WORK TO COMPLETE =
Search the material for "Python" and show all lines that contain it.

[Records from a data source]
_ _ _ _ _
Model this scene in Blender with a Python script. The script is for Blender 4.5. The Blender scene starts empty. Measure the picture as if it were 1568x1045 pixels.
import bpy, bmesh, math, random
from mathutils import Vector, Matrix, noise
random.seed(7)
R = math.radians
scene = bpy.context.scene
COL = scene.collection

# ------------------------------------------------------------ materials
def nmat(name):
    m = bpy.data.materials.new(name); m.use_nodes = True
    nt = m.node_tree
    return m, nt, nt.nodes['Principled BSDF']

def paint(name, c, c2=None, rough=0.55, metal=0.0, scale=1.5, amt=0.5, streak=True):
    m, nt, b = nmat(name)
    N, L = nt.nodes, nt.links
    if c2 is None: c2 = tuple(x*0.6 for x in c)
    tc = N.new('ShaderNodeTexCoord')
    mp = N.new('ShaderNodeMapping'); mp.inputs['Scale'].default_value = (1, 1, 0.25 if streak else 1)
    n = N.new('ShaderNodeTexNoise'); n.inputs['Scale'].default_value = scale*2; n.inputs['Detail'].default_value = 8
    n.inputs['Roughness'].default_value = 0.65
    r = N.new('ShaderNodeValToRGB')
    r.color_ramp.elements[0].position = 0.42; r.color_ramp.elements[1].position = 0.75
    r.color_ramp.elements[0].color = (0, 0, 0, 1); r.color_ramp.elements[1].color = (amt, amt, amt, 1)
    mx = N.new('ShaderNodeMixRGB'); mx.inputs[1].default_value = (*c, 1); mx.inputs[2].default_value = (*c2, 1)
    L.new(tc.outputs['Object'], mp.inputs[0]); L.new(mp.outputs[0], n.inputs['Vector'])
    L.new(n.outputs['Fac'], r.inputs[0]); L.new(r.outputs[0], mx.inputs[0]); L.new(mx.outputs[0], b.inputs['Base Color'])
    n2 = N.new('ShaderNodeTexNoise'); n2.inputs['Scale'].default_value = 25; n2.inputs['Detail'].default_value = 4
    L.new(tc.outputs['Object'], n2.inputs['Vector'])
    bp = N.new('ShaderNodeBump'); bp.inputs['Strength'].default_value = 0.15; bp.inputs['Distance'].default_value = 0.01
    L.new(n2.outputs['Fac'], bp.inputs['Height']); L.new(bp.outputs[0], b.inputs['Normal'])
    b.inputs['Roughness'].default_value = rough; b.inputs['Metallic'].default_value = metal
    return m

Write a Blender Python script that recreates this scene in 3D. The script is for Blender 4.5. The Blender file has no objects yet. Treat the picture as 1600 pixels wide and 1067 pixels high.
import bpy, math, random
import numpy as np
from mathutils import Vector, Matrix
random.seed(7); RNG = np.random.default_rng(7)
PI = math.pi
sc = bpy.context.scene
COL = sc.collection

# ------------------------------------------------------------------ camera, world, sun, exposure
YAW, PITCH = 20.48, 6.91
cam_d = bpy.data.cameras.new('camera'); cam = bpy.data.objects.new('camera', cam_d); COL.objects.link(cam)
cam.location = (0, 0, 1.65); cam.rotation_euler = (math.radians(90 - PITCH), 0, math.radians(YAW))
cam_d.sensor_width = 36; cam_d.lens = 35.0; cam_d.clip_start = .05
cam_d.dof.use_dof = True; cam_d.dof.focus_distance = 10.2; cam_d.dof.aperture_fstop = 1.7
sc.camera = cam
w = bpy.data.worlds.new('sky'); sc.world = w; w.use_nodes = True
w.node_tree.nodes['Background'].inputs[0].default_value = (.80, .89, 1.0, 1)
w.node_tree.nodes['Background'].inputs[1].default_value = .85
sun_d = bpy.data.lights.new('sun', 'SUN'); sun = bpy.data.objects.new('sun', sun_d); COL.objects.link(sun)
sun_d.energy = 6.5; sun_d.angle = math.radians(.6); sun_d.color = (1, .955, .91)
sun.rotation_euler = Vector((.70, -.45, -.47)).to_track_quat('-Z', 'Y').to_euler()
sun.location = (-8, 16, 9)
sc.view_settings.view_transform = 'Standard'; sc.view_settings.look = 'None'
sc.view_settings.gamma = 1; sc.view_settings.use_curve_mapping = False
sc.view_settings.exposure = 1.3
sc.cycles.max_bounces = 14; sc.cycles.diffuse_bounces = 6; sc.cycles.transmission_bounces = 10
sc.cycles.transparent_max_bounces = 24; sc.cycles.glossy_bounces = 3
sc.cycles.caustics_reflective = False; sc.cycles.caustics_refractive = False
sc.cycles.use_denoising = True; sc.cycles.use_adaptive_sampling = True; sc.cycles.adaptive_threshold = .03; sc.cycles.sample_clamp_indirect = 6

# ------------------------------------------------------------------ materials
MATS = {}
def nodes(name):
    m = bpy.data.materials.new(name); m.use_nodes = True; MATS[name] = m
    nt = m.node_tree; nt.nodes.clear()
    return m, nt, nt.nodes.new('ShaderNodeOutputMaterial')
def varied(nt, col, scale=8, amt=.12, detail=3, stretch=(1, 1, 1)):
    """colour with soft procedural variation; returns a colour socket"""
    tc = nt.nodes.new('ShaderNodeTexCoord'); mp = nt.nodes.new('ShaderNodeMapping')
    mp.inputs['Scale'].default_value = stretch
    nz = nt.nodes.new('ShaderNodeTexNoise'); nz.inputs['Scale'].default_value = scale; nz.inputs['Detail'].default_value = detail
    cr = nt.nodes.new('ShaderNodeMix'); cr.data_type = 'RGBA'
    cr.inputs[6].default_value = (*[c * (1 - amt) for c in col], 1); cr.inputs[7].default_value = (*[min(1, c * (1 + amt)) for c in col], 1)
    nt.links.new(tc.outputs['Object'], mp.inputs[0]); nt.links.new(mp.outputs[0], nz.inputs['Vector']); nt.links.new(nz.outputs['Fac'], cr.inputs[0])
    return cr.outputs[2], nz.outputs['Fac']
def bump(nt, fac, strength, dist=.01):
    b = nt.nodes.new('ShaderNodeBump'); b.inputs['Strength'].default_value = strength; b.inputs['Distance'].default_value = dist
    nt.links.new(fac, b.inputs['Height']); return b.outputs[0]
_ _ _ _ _
ANSWER TO THIS PROBLEM =
Model this scene in Blender with a Python script. The script is for Blender 4.5. The Blender scene starts empty. Measure the picture as if it were 1568x1045 pixels.
Write a Blender Python script that recreates this scene in 3D. The script is for Blender 4.5. The Blender file has no objects yet. Treat the picture as 1600 pixels wide and 1067 pixels high.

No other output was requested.